◆ **DIRECTION**
Without the pictures, retype exactly the lines from the top of the entries below through the line that contains "the water, metres".

Scene script records:
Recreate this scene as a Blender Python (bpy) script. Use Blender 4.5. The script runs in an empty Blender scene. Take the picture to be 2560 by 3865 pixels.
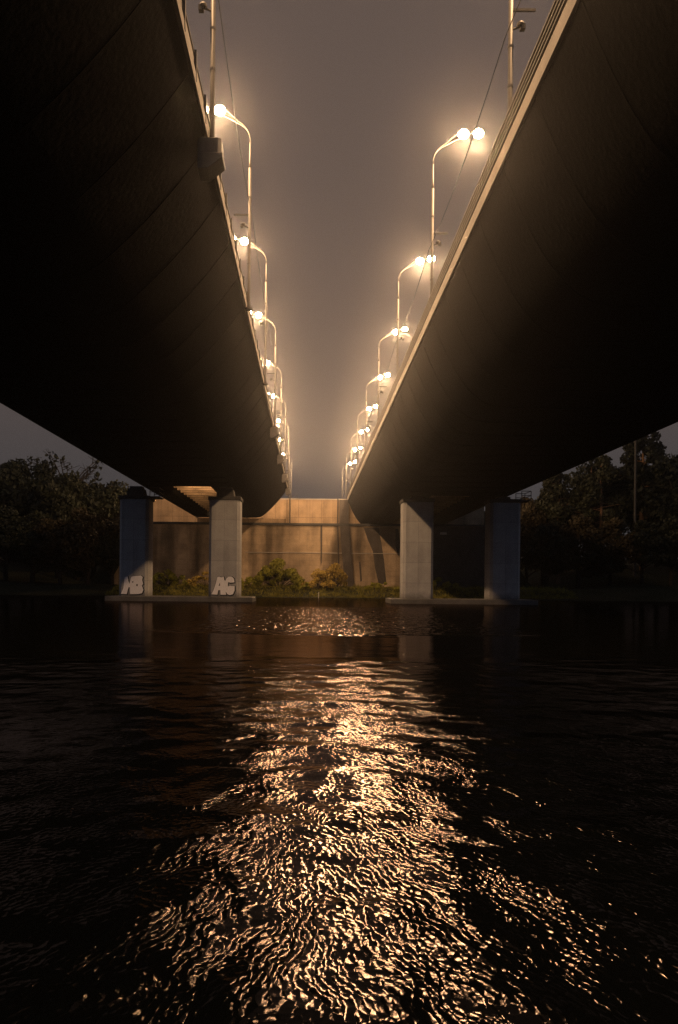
import bpy, bmesh, math, random
import numpy as np
from mathutils import Vector, Matrix
from mathutils.geometry import tessellate_polygon

# ------------------------------------------------------------------ set-up
S = bpy.context.scene
COL = S.collection
R = math.radians
H = 2.4                                   # eye height above the water, metres

cam_d = bpy.data.cameras.new('camera')
cam = bpy.data.objects.new('camera', cam_d); COL.objects.link(cam)
cam_d.sensor_fit = 'VERTICAL'; cam_d.sensor_height = 36.0
cam_d.lens = 36.0 * 3400 / 3865
cam_d.clip_start = 0.1; cam_d.clip_end = 4000
cam.matrix_world = Matrix.Translation((0, 0, H)) @ Matrix.Rotation(R(90), 4, 'X') @ Matrix.Rotation(R(0.55), 4, 'Z')
cam_d.shift_x = 112.4 / 3865; cam_d.shift_y = 268.6 / 3865
S.camera = cam

W = bpy.data.worlds.new('World'); S.world = W; W.use_nodes = True
nt = W.node_tree
bg = nt.nodes['Background']
# low night cloud: grey-brown over the town ahead, the last blue of dusk behind the camera
wtc = nt.nodes.new('ShaderNodeTexCoord'); wsp = nt.nodes.new('ShaderNodeSeparateXYZ'); wr = nt.nodes.new('ShaderNodeValToRGB')
wmr = nt.nodes.new('ShaderNodeMapRange')
wmr.inputs['From Min'].default_value = -1; wmr.inputs['From Max'].default_value = 1
nt.links.new(wtc.outputs['Generated'], wsp.inputs['Vector']); nt.links.new(wsp.outputs['Y'], wmr.inputs['Value'])
nt.links.new(wmr.outputs['Result'], wr.inputs['Fac'])
wr.color_ramp.elements[0].position = 0.25; wr.color_ramp.elements[0].color = (0.72, 1.08, 1.90, 1)
wr.color_ramp.elements[1].position = 0.72; wr.color_ramp.elements[1].color = (1.02, 0.93, 0.96, 1)
wz = nt.nodes.new('ShaderNodeMapRange'); wz.interpolation_type = 'SMOOTHSTEP'
wz.inputs['From Min'].default_value = 0.05; wz.inputs['From Max'].default_value = 0.34
nt.links.new(wsp.outputs['Z'], wz.inputs['Value'])
wm = nt.nodes.new('ShaderNodeMix'); wm.data_type = 'RGBA'; wm.blend_type = 'MULTIPLY'
wm.inputs['B'].default_value = (1.80, 1.44, 1.20, 1)
nt.links.new(wz.outputs['Result'], wm.inputs['Factor']); nt.links.new(wr.outputs['Color'], wm.inputs['A'])
nt.links.new(wm.outputs['Result'], bg.inputs['Color'])
bg.inputs['Strength'].default_value = 0.056

S.view_settings.view_transform = 'Standard'
S.view_settings.look = 'None'
S.view_settings.exposure = 0.0
S.view_settings.gamma = 1.0
LAMP_RGB = (1.0, 0.60, 0.30)
LAMP_W = 7000.0
HAZE_DENSITY = 0.00030
S.cycles.use_denoising = True
S.cycles.max_bounces = 5
S.cycles.diffuse_bounces = 2
S.cycles.glossy_bounces = 3
S.cycles.volume_bounces = 0
S.cycles.sample_clamp_indirect = 0
S.cycles.blur_glossy = 0.0
S.render.dither_intensity = 2.0

rnd = random.Random(7)

# ------------------------------------------------------------------ materials
def mat(name, col, rough=0.85, spec=0.3, var=0.25, scale=0.6, bump=0.0, col2=None, metallic=0.0, detail=6, bscale=4.0):
    m = bpy.data.materials.new(name); m.use_nodes = True
    t = m.node_tree; b = t.nodes['Principled BSDF']
    b.inputs['Roughness'].default_value = rough
    b.inputs['Specular IOR Level'].default_value = spec
    b.inputs['Metallic'].default_value = metallic
    tc = t.nodes.new('ShaderNodeTexCoord')
    n = t.nodes.new('ShaderNodeTexNoise'); n.inputs['Scale'].default_value = scale; n.inputs['Detail'].default_value = detail
    n.inputs['Roughness'].default_value = 0.65
    t.links.new(tc.outputs['Object'], n.inputs['Vector'])
    r = t.nodes.new('ShaderNodeValToRGB')
    c2 = col2 or tuple(c * (1 - var) for c in col)
    r.color_ramp.elements[0].position = 0.32; r.color_ramp.elements[1].position = 0.68
    r.color_ramp.elements[0].color = (*c2, 1); r.color_ramp.elements[1].color = (*col, 1)
    t.links.new(n.outputs['Fac'], r.inputs['Fac'])
    t.links.new(r.outputs['Color'], b.inputs['Base Color'])
    if bump:
        n2 = t.nodes.new('ShaderNodeTexNoise'); n2.inputs['Scale'].default_value = bscale; n2.inputs['Detail'].default_value = 8
        t.links.new(tc.outputs['Object'], n2.inputs['Vector'])
        bp = t.nodes.new('ShaderNodeBump'); bp.inputs['Distance'].default_value = bump
        t.links.new(n2.outputs['Fac'], bp.inputs['Height']); t.links.new(bp.outputs['Normal'], b.inputs['Normal'])
    return m

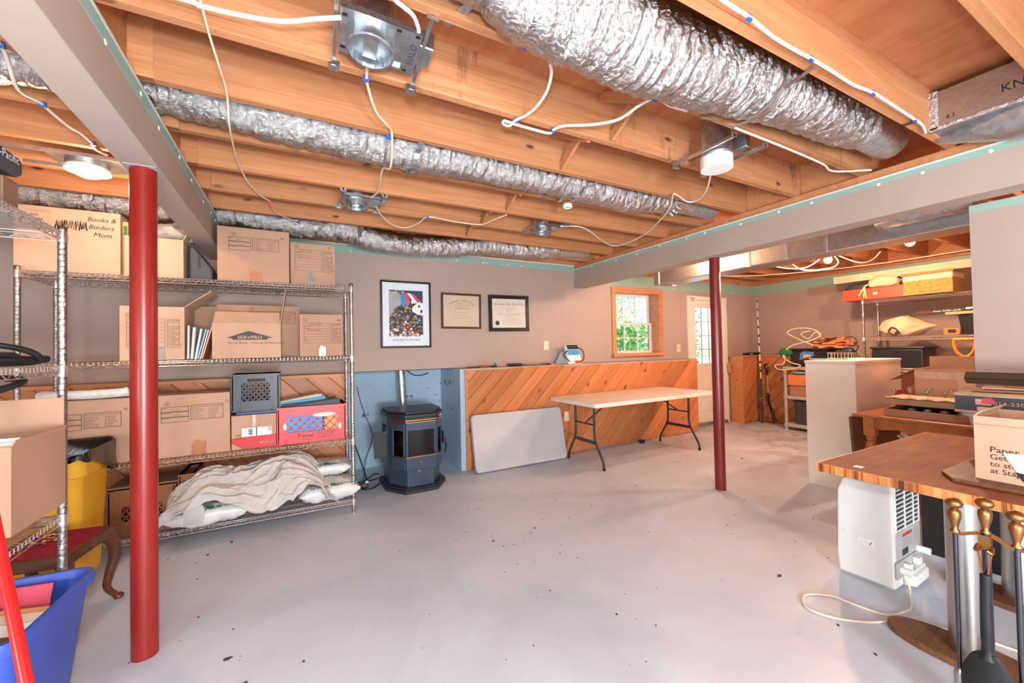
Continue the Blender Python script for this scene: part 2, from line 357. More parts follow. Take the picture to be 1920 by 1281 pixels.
plain('parchment', (206, 184, 158), 0.6, 0, 0.03); plain('parchment_light', (216, 206, 192), 0.6, 0, 0.03); plain('leaf_a', (106, 168, 84), 0.5); plain('leaf_b', (150, 200, 120), 0.5); plain('gravel', (222, 220, 212), 0.8, 0, 0.04, 2)
def emit(name, c, e):
    t = NT(name); t.b.inputs['Base Color'].default_value = lin(c); t.b.inputs['Emission Color'].default_value = lin(c); t.b.inputs['Emission Strength'].default_value = e; M[name] = t.m
emit('bulb', (255, 206, 140), 30.0); emit('lens', (255, 236, 170), 2.5)
def glass(name, tint=(0.95, 0.98, 0.97), refl=0.08, rough=0.0):
    m = bpy.data.materials.new(name); m.use_nodes = True; n = m.node_tree.nodes; l = m.node_tree.links; n.clear()
    o = n.new('ShaderNodeOutputMaterial'); a = n.new('ShaderNodeBsdfTransparent'); a.inputs[0].default_value = tint + (1,)
    g = n.new('ShaderNodeBsdfGlossy'); g.inputs['Roughness'].default_value = rough; mx = n.new('ShaderNodeMixShader'); f = n.new('ShaderNodeValue'); f.outputs[0].default_value = refl*0.6
    l.new(f.outputs[0], mx.inputs[0]); l.new(a.outputs[0], mx.inputs[1]); l.new(g.outputs[0], mx.inputs[2]); l.new(mx.outputs[0], o.inputs[0]); M[name] = m
glass('glass'); glass('smoked_glass', (0.10, 0.075, 0.06)); glass('clear_ware', (0.95, 0.96, 0.95), 0.25); glass('dark_ware', (0.3, 0.26, 0.24))
t = NT('desk_edge'); v = t.coords((1, 1, 1), False); _s = t.noise(t.coords((0.3, 26, 0.6), False), 1.0, 4, 0.7); t.col(t.ramp(_s, [(0.38, (84, 44, 22)), (0.5, (196, 116, 58)), (0.62, (222, 148, 88))])); t.set(0.4); M['desk_edge'] = t.m
t = NT('street_print'); v = t.coords((1, 1, 1), False); _vo = t.new('ShaderNodeTexVoronoi'); _vo.inputs['Scale'].default_value = 46; t.link(v, _vo.inputs['Vector'])
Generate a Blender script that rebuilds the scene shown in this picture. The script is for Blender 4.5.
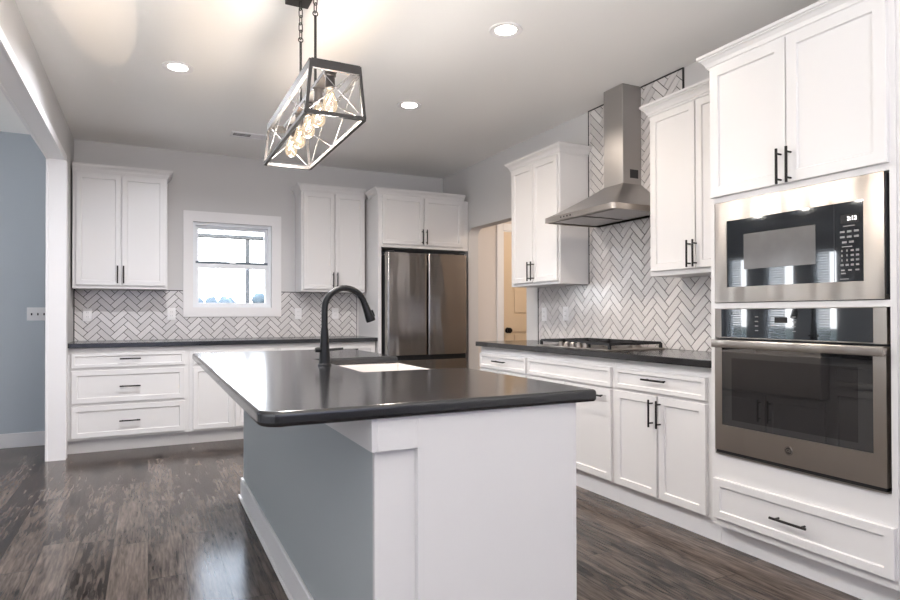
import bpy, bmesh, math, random
from mathutils import Matrix, Vector
random.seed(7)
C = bpy.context.scene
for o in list(bpy.data.objects): bpy.data.objects.remove(o)
PI = math.pi

# ------------------------------------------------------------------ camera
F_PX, YAW, Y0, PITCH, ROLL, CAM_H = 608.9, .4597, 308.97, .0084, -.0023, 1.1475
cam = bpy.data.cameras.new('camera'); camo = bpy.data.objects.new('camera', cam); C.collection.objects.link(camo)
cam.sensor_fit = 'HORIZONTAL'; cam.sensor_width = 36; cam.lens = F_PX * 36 / 900
cam.shift_y = (Y0 - 300) / 900; cam.clip_start = .05; cam.clip_end = 300
_s, _c = math.sin(YAW), math.cos(YAW)
_r = Vector((_c, -_s, 0)); _d = Vector((_s, _c, 0)); _u = Vector((0, 0, 1))
_f = _d * math.cos(PITCH) + _u * math.sin(PITCH); _u2 = -_d * math.sin(PITCH) + _u * math.cos(PITCH)
_r2 = _r * math.cos(ROLL) + _u2 * math.sin(ROLL); _u3 = -_r * math.sin(ROLL) + _u2 * math.cos(ROLL)
M = Matrix.Identity(4)
for i in range(3): M[i][0], M[i][1], M[i][2] = _r2[i], _u3[i], -_f[i]
M.translation = (0, 0, CAM_H); camo.matrix_world = M
C.camera = camo

# ------------------------------------------------------------------ world, light, exposure
C.view_settings.view_transform = 'Standard'; C.view_settings.look = 'None'
C.view_settings.gamma = 1; C.view_settings.use_curve_mapping = False
C.view_settings.exposure = 0.44
def lin(c):
    if isinstance(c, str): c = tuple(int(c[i:i+2], 16) / 255 for i in (0, 2, 4))
    return tuple(((v + .055) / 1.055) ** 2.4 if v > .04045 else v / 12.92 for v in c) + (1,)
w = bpy.data.worlds.new('sky'); C.world = w; w.use_nodes = True
nt = w.node_tree; bg = nt.nodes['Background']
tc = nt.nodes.new('ShaderNodeTexCoord'); sp = nt.nodes.new('ShaderNodeSeparateXYZ'); rp = nt.nodes.new('ShaderNodeValToRGB')
nt.links.new(tc.outputs['Generated'], sp.inputs[0]); nt.links.new(sp.outputs['Z'], rp.inputs[0]); nt.links.new(rp.outputs[0], bg.inputs[0])
rp.color_ramp.elements[0].position = 0.0; rp.color_ramp.elements[0].color = (.95, .97, 1, 1)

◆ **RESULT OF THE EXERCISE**
Recreate this scene as a Blender Python (bpy) script. Use Blender 4.5. The script runs in an empty Blender scene. Take the picture to be 2560 by 3865 pixels.
import bpy, bmesh, math, random
import numpy as np
from mathutils import Vector, Matrix
from mathutils.geometry import tessellate_polygon

# ------------------------------------------------------------------ set-up
S = bpy.context.scene
COL = S.collection
R = math.radians
H = 2.4                                   # eye height above the water, metres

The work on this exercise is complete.